А вот еще: в 1898 году в Грузии энергичный семинарист Джугашвили уже вовсю изучает марксизм и репетирует риторику на ушах закавказских железнодорожников. Иосиф был начитанный юноша, Платона читал в оригинале. Стихи писал на родном грузинском. Нежные, воздушные.

Золотой XIX век кончался под еще не слышимый в отдалении лязг железа века ХХ.

История с ее концом, Европа с ее закатом. Бог с его умиранием, женщина как злейшее зло – это я наобум листаю ходовые идеи рубежа веков. Волнующая современность обрушивалась на людей, выросших в конфессиональных комьюнити. Современность ломала мозг. В Российской империи была государственная религия. (Это пояснение для детей, полагающих, что верить или не верить всегда было можно по своему усмотрению. Нет, дети, современность – это не то, что вы думаете. И человек не всегда звучал так гордо в заплеванной ночлежке умиленного Горького.)

В 1898-м появились первые русские переводы «Сирано». Начала Татьяна Щепкина-Куперник, богемная девица, подруга Чехова. Она безжалостна к успеху Ростана: «Счастье в любви, счастье в литературе: успех, поклонение, избрание в Академию в тридцать семь лет… Пьесы его переводились на все языки и ставились на всех сценах Европы.
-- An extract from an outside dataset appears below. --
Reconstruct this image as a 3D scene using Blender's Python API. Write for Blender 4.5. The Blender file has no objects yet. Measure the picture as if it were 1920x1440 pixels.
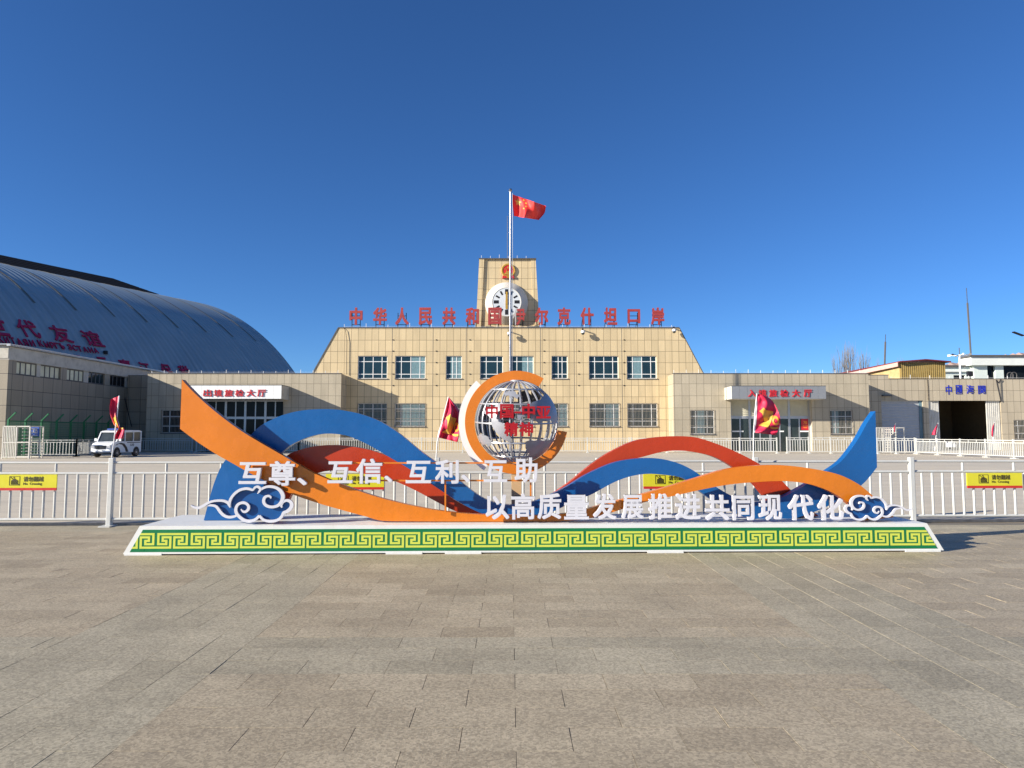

Я переводила их для русского театра. Мне нравились его красивые стихи и доставляло удовольствие пересказывать их по-русски, но никогда они не волновали меня, не давали того холодка в спине, который бывает, когда читаешь по-настоящему вдохновенные стихи. В чем же таился секрет его успеха?» Действительно, вопрос.

2

КСС – принятое в театральной литературе сокращение: Константин Сергеевич Станиславский.